Since the first drones were used in Afghanistan several years ago, I’ve been told that they would never be used in the United States. I told everyone who said this, they were wrong. First, they were used on the US-Mexican border. Then, they were tested in Houston. Now, they’re coming to the Miami-Dade police department in another case of what we see in war zones end up being used against citizens.
Miami-Dade is blazing new territory for civilian law enforcement agencies. Cops in Houston have tested UAVs, and a sheriff’s office in Colorado has a drone to look for stranded hikers. But no one has deployed a drone in a large metro area.
What’s not clear is how cops will sort out the raft of thorny privacy questions hovering around plans for using this powerful, new eye in the sky.
“At this point, it doesn’t really matter if you’re against this technology, because it’s coming,” says P. W. Singer, author of Wired for War and an expert on drones. “The precedent that is set in Miami could be huge.”
What is clear, is that the police really do not care about the privacy issues. They see the drones as a means to do their job and they don’t care whose rights are trampled on in the process.
MDPD is keeping the details of its deal with Honeywell quiet. The department didn’t respond to Riptide’s Freedom of Information Act request about the contract, but sources confirm the drone purchased is Honeywell’s T-Hawk.
“All the legal and political and ethical… complications and questions we have to figure out are enormous,” Singer says. “What seemed like science fiction just a few years ago is becoming reality.”
Of course they do not want to respond. They don’t want to speak to the media or the public and they certainly do not want to be held accountable for their actions. The public outcry will just be a complication to them.

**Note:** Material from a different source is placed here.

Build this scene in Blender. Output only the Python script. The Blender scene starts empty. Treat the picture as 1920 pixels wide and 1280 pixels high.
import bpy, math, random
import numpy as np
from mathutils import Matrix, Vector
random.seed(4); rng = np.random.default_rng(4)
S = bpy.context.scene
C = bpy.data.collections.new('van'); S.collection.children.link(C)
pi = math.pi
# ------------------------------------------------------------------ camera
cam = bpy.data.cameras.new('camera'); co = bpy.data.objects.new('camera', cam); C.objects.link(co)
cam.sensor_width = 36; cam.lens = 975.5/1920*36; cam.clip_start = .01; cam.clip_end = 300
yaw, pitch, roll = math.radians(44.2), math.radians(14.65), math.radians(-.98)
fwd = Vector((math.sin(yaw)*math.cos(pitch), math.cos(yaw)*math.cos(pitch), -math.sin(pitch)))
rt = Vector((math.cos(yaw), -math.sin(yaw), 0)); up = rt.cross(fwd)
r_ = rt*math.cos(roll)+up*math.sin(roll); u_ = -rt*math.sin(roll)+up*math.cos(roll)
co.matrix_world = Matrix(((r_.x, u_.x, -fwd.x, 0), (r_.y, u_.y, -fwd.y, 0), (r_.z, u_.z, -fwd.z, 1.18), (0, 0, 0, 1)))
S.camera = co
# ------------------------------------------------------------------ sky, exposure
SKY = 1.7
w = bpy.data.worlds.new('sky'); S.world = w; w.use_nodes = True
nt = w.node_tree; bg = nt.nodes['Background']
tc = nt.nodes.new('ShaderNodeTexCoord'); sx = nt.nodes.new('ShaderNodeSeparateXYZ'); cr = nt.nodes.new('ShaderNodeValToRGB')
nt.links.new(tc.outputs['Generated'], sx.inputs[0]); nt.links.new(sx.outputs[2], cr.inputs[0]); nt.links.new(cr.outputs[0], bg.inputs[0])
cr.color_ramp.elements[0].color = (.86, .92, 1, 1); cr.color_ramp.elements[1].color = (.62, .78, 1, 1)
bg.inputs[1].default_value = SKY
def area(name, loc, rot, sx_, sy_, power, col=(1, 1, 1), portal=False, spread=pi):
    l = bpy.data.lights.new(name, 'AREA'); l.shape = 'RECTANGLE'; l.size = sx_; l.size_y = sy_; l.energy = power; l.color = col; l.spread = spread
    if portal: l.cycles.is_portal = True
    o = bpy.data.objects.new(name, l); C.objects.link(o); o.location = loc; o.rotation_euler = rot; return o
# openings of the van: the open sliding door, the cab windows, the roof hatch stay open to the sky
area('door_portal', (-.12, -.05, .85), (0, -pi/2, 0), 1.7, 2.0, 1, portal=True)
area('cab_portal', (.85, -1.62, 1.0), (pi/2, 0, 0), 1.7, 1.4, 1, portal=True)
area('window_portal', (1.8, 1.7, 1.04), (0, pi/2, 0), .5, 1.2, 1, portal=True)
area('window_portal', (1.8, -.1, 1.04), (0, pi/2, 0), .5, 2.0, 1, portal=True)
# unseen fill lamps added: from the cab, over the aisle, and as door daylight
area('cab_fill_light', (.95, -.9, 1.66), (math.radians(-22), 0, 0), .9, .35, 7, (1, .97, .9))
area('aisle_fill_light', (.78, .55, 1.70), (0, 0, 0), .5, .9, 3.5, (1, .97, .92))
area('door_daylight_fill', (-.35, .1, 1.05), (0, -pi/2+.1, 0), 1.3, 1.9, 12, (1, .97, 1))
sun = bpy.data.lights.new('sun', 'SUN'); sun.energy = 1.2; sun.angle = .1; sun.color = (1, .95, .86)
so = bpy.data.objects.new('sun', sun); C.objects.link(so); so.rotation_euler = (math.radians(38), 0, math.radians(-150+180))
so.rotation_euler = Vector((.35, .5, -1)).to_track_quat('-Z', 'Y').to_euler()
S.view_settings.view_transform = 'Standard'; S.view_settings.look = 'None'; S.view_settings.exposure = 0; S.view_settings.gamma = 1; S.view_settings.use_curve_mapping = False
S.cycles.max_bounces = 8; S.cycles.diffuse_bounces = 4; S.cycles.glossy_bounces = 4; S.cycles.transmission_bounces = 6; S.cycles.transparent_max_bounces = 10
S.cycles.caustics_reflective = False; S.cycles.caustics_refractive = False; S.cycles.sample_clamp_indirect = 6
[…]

We’ve seen their use in the United Kingdom and Venezuela’s airships, why are we accepting these invasions of privacy as something normal in our lives? Given the fact that drones can see through walls, how safe are American citizens going to feel once these become widespread? We need to force local, state, and federal law enforcement agencies to be accountable. We cannot let drones become commonplace in our lives and accept invasions of privacy as normal. I, for one, enjoy the privacy I have at home and do not wish to have drones surveilling my every move.